Separated at birth?

Separated at birth?

Separated at birth? You tell me…

So, what do HM the Queen and Rolling Stone guitarist Keith Richards have in common? The obvious answer is money. They are both stinking rich, though one more than the other. I’ll let you work out which is which.

As you’ll have gleaned from reading my About Me page, I’m neither stinking rich nor a member of the British Royal Family. Nor am I a member of the Rolling Stones, though Mick Jagger has owed me £50 for rather a long time. But that’s a story for another day.

The History of ‘Separated at Birth’

As far as I can tell, this whole separated at birth thing was started by New York-based Spy magazine. I can’t say I’d even heard of this periodical and it’s no longer operating, anyway. Gone the way of many printed magazines in the digital era.

Wikipedia relies on a typically verbose explanation of what the term means:

…usually phrased as a question, is a light-hearted media device for pointing out people who are unrelated but bear a notable facial resemblance, implying that they are twins who were separated soon after being born and presumably adopted by separate families

Wikipedia: “Separated at Birth?”
Separated at Birth? - The Book

I discover now that Spy magazine had a copyright on the term ‘separated at birth’. Just as well for me, they are no longer in existence. When I dig even deeper, I see there was even a book published of ‘Separated at Birth?’ images. I hope it’s not too rude to say that the ones chosen for the cover look pretty lame.

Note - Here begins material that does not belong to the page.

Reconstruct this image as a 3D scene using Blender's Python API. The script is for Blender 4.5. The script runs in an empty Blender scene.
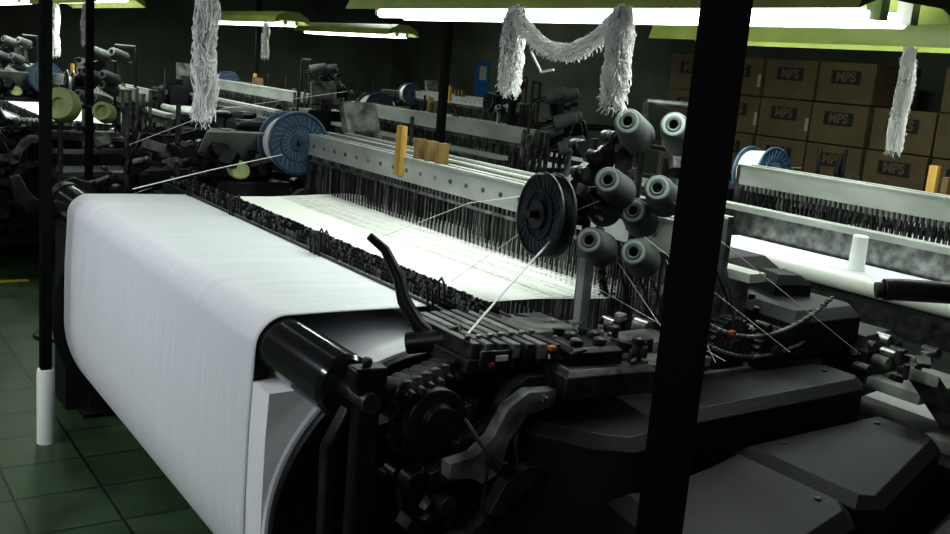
import bpy, math, random
from mathutils import Vector, Matrix
random.seed(7)
scene = bpy.context.scene
COL = scene.collection

# ------------------------------------------------------------------ materials
def mat(name, col, rough=0.5, metal=0.0, noise=0.0, nscale=8.0, col2=None, bump=0.0, bscale=40.0,
        mapscale=(1, 1, 1), emit=None, estr=0.0, rvar=0.0, sheen=0.0, spec=0.5):
    m = bpy.data.materials.new(name); m.use_nodes = True
    nt = m.node_tree; b = nt.nodes['Principled BSDF']
    b.inputs['Base Color'].default_value = (*col, 1)
    b.inputs['Roughness'].default_value = rough
    b.inputs['Metallic'].default_value = metal
    b.inputs['Specular IOR Level'].default_value = spec
    if sheen: b.inputs['Sheen Weight'].default_value = sheen
    if emit:
        b.inputs['Emission Color'].default_value = (*emit, 1); b.inputs['Emission Strength'].default_value = estr
    tc = nt.nodes.new('ShaderNodeTexCoord'); mp = nt.nodes.new('ShaderNodeMapping')
    mp.inputs['Scale'].default_value = mapscale
    nt.links.new(tc.outputs['Object'], mp.inputs['Vector'])
    if noise > 0 or col2:
        n = nt.nodes.new('ShaderNodeTexNoise'); n.inputs['Scale'].default_value = nscale
        n.inputs['Detail'].default_value = 6
        nt.links.new(mp.outputs['Vector'], n.inputs['Vector'])
        r = nt.nodes.new('ShaderNodeValToRGB')
        c2 = col2 if col2 else tuple(c * (1 - noise) for c in col)
        r.color_ramp.elements[0].position = .35; r.color_ramp.elements[1].position = .68
        r.color_ramp.elements[0].color = (*c2, 1); r.color_ramp.elements[1].color = (*col, 1)
        nt.links.new(n.outputs['Fac'], r.inputs['Fac']); nt.links.new(r.outputs['Color'], b.inputs['Base Color'])
        if rvar:
            mr = nt.nodes.new('ShaderNodeMapRange')
            mr.inputs['To Min'].default_value = max(.05, rough - rvar); mr.inputs['To Max'].default_value = min(1, rough + rvar)
            nt.links.new(n.outputs['Fac'], mr.inputs['Value']); nt.links.new(mr.outputs['Result'], b.inputs['Roughness'])
    if bump:
        n2 = nt.nodes.new('ShaderNodeTexNoise'); n2.inputs['Scale'].default_value = bscale; n2.inputs['Detail'].default_value = 4
        nt.links.new(mp.outputs['Vector'], n2.inputs['Vector'])
        bp = nt.nodes.new('ShaderNodeBump'); bp.inputs['Strength'].default_value = bump; bp.inputs['Distance'].default_value = .004
        nt.links.new(n2.outputs['Fac'], bp.inputs['Height']); nt.links.new(bp.outputs['Normal'], b.inputs['Normal'])
    return m

M = {}
M['black'] = mat('black_machine_paint', (.014, .014, .016), .42, .0, col2=(.004, .004, .005), nscale=14, bump=.25, bscale=60, rvar=.15, spec=.4)
M['dark'] = mat('oily_cast_iron', (.055, .055, .057), .42, .3, col2=(.010, .010, .011), nscale=22, bump=.4, bscale=50, rvar=.2)
M['cover'] = mat('black_cover_paint', (.012, .012, .017), .52, .0, col2=(.006, .006, .009), nscale=5, bump=.35, bscale=220, rvar=.1, spec=.3)
M['dusty'] = mat('linty_metal', (.24, .245, .235), .65, .1, col2=(.04, .04, .042), nscale=14, bump=.4, bscale=70)
M['steel'] = mat('worn_steel', (.42, .43, .43), .32, .9, col2=(.15, .15, .15), nscale=20, rvar=.1)
M['chrome'] = mat('polished_roller', (.12, .125, .135), .14, .85, noise=.3, nscale=4, mapscale=(1, .2, 1))
M['alu'] = mat('aluminium_rail', (.52, .55, .52), .5, .2, col2=(.34, .36, .34), nscale=7, bump=.15, mapscale=(1, .4, 1))
M['yarn'] = mat('warp_yarn', (.75, .77, .81), .5, 0, col2=(.60, .63, .68), nscale=6, mapscale=(.5, 40, .5), bump=.3, bscale=30, sheen=.2)
M['yarn2'] = mat('beam_winding', (.80, .81, .84), .6, 0, col2=(.72, .73, .77), nscale=5, mapscale=(.6, 30, .6), bump=.3, bscale=30)
M['thread'] = mat('thread', (.88, .90, .88), .6, 0)
M['cotton'] = mat('cotton_waste', (.97, .97, .96), .9, 0, noise=.03, nscale=30, bump=.6, bscale=160)
M['green'] = mat('green_reflector_enamel', (.40, .48, .13), .45, 0, col2=(.30, .37, .10), nscale=6, rvar=.1)
M['white'] = mat('white_enamel', (.75, .78, .74), .5)
M['tube'] = mat('fluorescent_tube', (.9, .95, .9), .3, emit=(.95, 1.0, .97), estr=6.0)
M['blue'] = mat('blue_spool_plastic', (.028, .06, .11), .4, 0, noise=.4, nscale=12)
M['bluerim'] = mat('pale_blue_rim', (.14, .25, .36), .4, 0, noise=.3, nscale=12)
M['dblue'] = mat('dark_spool_plastic', (.008, .011, .018), .4, 0, noise=.4, nscale=12)  # near spool's blue plastic, its shade put into the colour
M['dbluerim'] = mat('dark_spool_rim', (.022, .035, .055), .4, 0, noise=.3, nscale=12)  # rim darkened the same way, shade put into the colour
M['cone'] = mat('cone_yarn', (.13, .145, .145), .75, 0, col2=(.09, .10, .10), nscale=20, bump=.3, bscale=120)
M['conehole'] = mat('cone_paper_tube', (.30, .36, .35), .7)
M['wood'] = mat('ochre_wood', (.50, .31, .07), .6, 0, noise=.5, nscale=14, mapscale=(1, 1, .2))
M['wood2'] = mat('brown_wood', (.22, .14, .05), .6, 0, noise=.5, nscale=14, mapscale=(1, 1, .2))
M['card'] = mat('cardboard', (.20, .15, .09), .85, 0, noise=.25, nscale=3)
M['tape'] = mat('box_print_ink', (.03, .03, .03), .8)
M['paper'] = mat('paper_label', (.50, .48, .42), .7)
M['grey'] = mat('grey_panel', (.34, .37, .35), .5, 0, noise=.3, nscale=6)
M['gpanel'] = mat('yellow_green_yarn', (.38, .44, .20), .7, 0, noise=.3, nscale=6)
M['rubber'] = mat('black_rubber', (.012, .012, .012), .6)
M['red'] = mat('red_paint', (.30, .03, .02), .5)
M['orange'] = mat('orange_paint', (.35, .13, .03), .5)
M['signblue'] = mat('blue_sign_paint', (.03, .16, .42), .5)
M['wall'] = mat('wall_plaster', (.19, .21, .17), .85, 0, col2=(.07, .08, .066), nscale=.7, bump=.2, bscale=14)
M['ceil'] = mat('ceiling_paint', (.06, .065, .06), .9, 0, noise=.3, nscale=1)
M['post'] = mat('post_black_paint', (.003, .003, .004), .6, 0, noise=.4, nscale=20, spec=.15)
M['yellow'] = mat('yellow_line_paint', (.55, .46, .03), .6, 0, noise=.4, nscale=12)

# floor tiles
fm = bpy.data.materials.new('floor_tiles'); fm.use_nodes = True
nt = fm.node_tree; b = nt.nodes['Principled BSDF']
tc = nt.nodes.new('ShaderNodeTexCoord')
br = nt.nodes.new('ShaderNodeTexBrick'); br.offset = 0; br.inputs['Scale'].default_value = 1
br.inputs['Brick Width'].default_value = .33; br.inputs['Row Height'].default_value = .33
br.inputs['Mortar Size'].default_value = .006; br.inputs['Color1'].default_value = (.060, .110, .050, 1)
br.inputs['Color2'].default_value = (.036, .075, .032, 1); br.inputs['Mortar'].default_value = (.006, .010, .006, 1)
nt.links.new(tc.outputs['Object'], br.inputs['Vector'])
n = nt.nodes.new('ShaderNodeTexNoise'); n.inputs['Scale'].default_value = 3.5; n.inputs['Detail'].default_value = 7
nt.links.new(tc.outputs['Object'], n.inputs['Vector'])
mx = nt.nodes.new('ShaderNodeMix'); mx.data_type = 'RGBA'; mx.blend_type = 'MULTIPLY'; mx.inputs[0].default_value = .9
nt.links.new(br.outputs['Color'], mx.inputs[6]); nt.links.new(n.outputs['Fac'], mx.inputs[7])
nt.links.new(mx.outputs[2], b.inputs['Base Color'])
mr = nt.nodes.new('ShaderNodeMapRange'); mr.inputs['To Min'].default_value = .25; mr.inputs['To Max'].default_value = .7
nt.links.new(n.outputs['Fac'], mr.inputs['Value']); nt.links.new(mr.outputs['Result'], b.inputs['Roughness'])
M['floor'] = fm

# ------------------------------------------------------------------ mesh builder
class MB:
    def __init__(s): s.v = []; s.f = []; s.m = []; s.mats = []; s.T = Matrix.Identity(4)
    def mi(s, k):
        if k not in s.mats: s.mats.append(k)
        return s.mats.index(k)
    def add(s, vs, fs, k):
        o = len(s.v); i = s.mi(k)
        s.v += [tuple(s.T @ Vector(p)) for p in vs]
        for f in fs: s.f.append([a + o for a in f]); s.m.append(i)
    def box(s, c, d, k, rot=(0, 0, 0)):
        R = Matrix.Rotation(rot[2], 3, 'Z') @ Matrix.Rotation(rot[1], 3, 'Y') @ Matrix.Rotation(rot[0], 3, 'X')
        vs = []
        for x in (-.5, .5):
            for y in (-.5, .5):
                for z in (-.5, .5):
                    vs.append(Vector(c) + R @ Vector((x * d[0], y * d[1], z * d[2])))
        s.add(vs, [(0, 1, 3, 2), (4, 6, 7, 5), (0, 4, 5, 1), (2, 3, 7, 6), (0, 2, 6, 4), (1, 5, 7, 3)], k)
    def bb(s, x0, x1, y0, y1, z0, z1, k):
        s.box(((x0 + x1) / 2, (y0 + y1) / 2, (z0 + z1) / 2), (abs(x1 - x0), abs(y1 - y0), abs(z1 - z0)), k)
    def cyl(s, p0, p1, r0, k, r1=None, n=24, caps=True):
        if r1 is None: r1 = r0
        p0 = Vector(p0); p1 = Vector(p1); d = (p1 - p0).normalized()
        a = Vector((0, 0, 1)) if abs(d.z) < .9 else Vector((1, 0, 0))
        u = d.cross(a).normalized(); w = d.cross(u)
        vs = []
        for p, r in ((p0, r0), (p1, r1)):
            for i in range(n):
                t = 2 * math.pi * i / n; vs.append(p + u * r * math.cos(t) + w * r * math.sin(t))
        fs = [(i, (i + 1) % n, n + (i + 1) % n, n + i) for i in range(n)]
        if caps: fs += [tuple(range(n))[::-1], tuple(range(n, 2 * n))]
        s.add(vs, fs, k)
    def lathe(s, p0, d, prof, k, n=32):
        p0 = Vector(p0); d = Vector(d).normalized()
        a = Vector((0, 0, 1)) if abs(d.z) < .9 else Vector((1, 0, 0))
        u = d.cross(a).normalized(); w = d.cross(u); vs = []; fs = []
        for (t, r) in prof:
            for i in range(n):
                q = 2 * math.pi * i / n; vs.append(p0 + d * t + u * r * math.cos(q) + w * r * math.sin(q))
        for j in range(len(prof) - 1):
            for i in range(n): fs.append((j * n + i, j * n + (i + 1) % n, (j + 1) * n + (i + 1) % n, (j + 1) * n + i))
        s.add(vs, fs, k)
    def tube(s, pts, r, k, n=6, r1=None, rf=None):
        pts = [Vector(p) for p in pts]; vs = []; fs = []; L = len(pts)
        for j, p in enumerate(pts):
            d = (pts[min(j + 1, L - 1)] - pts[max(j - 1, 0)])
            d = d.normalized() if d.length > 1e-9 else Vector((0, 0, 1))
            a = Vector((0, 0, 1)) if abs(d.z) < .95 else Vector((1, 0, 0))
            u = d.cross(a).normalized(); w = d.cross(u)
            rr = r if r1 is None else r + (r1 - r) * j / (L - 1)
            for i in range(n):
                q = 2 * math.pi * i / n; r2 = rr if rf is None else rr * rf(j, i)
                vs.append(p + u * r2 * math.cos(q) + w * r2 * math.sin(q))
        for j in range(L - 1):
            for i in range(n): fs.append((j * n + i, j * n + (i + 1) % n, (j + 1) * n + (i + 1) % n, (j + 1) * n + i))
        fs += [tuple(range(n))[::-1], tuple(range((L - 1) * n, L * n))]
        s.add(vs, fs, k)
    def prism(s, poly, axis, a0, a1, k):
        n = len(poly); vs = []
        for a in (a0, a1):
            for (p, q) in poly:
                vs.append({'y': (p, a, q), 'x': (a, p, q), 'z': (p, q, a)}[axis])
        fs = [(i, (i + 1) % n, n + (i + 1) % n, n + i) for i in range(n)] + [tuple(range(n))[::-1], tuple(range(n, 2 * n))]
        s.add(vs, fs, k)
    def cham(s, poly, z0, z1, ch, k):
        n = len(poly); ins = []
        for i in range(n):
            p = Vector(poly[i]); a = Vector(poly[i - 1]); c = Vector(poly[(i + 1) % n])
            e1 = (p - a).normalized(); e2 = (c - p).normalized()
            n1 = Vector((-e1.y, e1.x)); n2 = Vector((-e2.y, e2.x))
            bis = (n1 + n2); bis = bis / max(bis.length_squared, .3) * 2
            ins.append(p + bis * ch)
        vs = [(p[0], p[1], z0) for p in poly] + [(p[0], p[1], z1 - ch) for p in poly] + [(p.x, p.y, z1) for p in ins]
        fs = []
        for l in (0, 1):
            fs += [(l * n + i, l * n + (i + 1) % n, (l + 1) * n + (i + 1) % n, (l + 1) * n + i) for i in range(n)]
        fs += [tuple(range(n))[::-1], tuple(range(2 * n, 3 * n))]
        s.add(vs, fs, k)
    def gear(s, c, r, th, teeth, k, dep=.01, hub=.3):
        poly = []
        for i in range(teeth):
            for q, rr in ((0, r - dep), (.25, r), (.5, r), (.75, r - dep)):
                t = 2 * math.pi * (i + q) / teeth; poly.append((c[0] + rr * math.cos(t), c[2] + rr * math.sin(t)))
        s.prism(poly, 'y', c[1] - th / 2, c[1] + th / 2, k)
        s.cyl((c[0], c[1] - th, c[2]), (c[0], c[1] + th, c[2]), r * hub, 'dark', n=18)
    def bolt(s, c, r=.012, h=.012, k='steel'):
        s.cyl(c, (c[0], c[1], c[2] + h), r, k, n=6)
    def obj(s, name, parent=None, bevel=0, smooth=35, seg=2):
        me = bpy.data.meshes.new(name); me.from_pydata(s.v, [], s.f)
        for k in s.mats: me.materials.append(M[k])
        me.polygons.foreach_set('material_index', s.m)
        import bmesh
        bm = bmesh.new(); bm.from_mesh(me); bmesh.ops.recalc_face_normals(bm, faces=bm.faces); bm.to_mesh(me); bm.free()
        me.polygons.foreach_set('use_smooth', [True] * len(me.polygons))
        me.set_sharp_from_angle(angle=math.radians(smooth)); me.update()
        o = bpy.data.objects.new(name, me); COL.objects.link(o)
        if parent: o.parent = parent
        if bevel:
            md = o.modifiers.new('bevel', 'BEVEL'); md.width = bevel; md.segments = seg; md.limit_method = 'ANGLE'
            md.angle_limit = math.radians(40); md.harden_normals = False
        return o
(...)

Although I’m not a regular reader, I seem to remember the British satirical magazine Private Eye having a go. From what I can recall, their efforts tend to be crueller and designed to make a point.

I think my sole attempt is as good as any you’ll find. I hope you appreciate it and realise that Keith Richards is not related to HM The Queen. No matter how convincing the photographic evidence might be.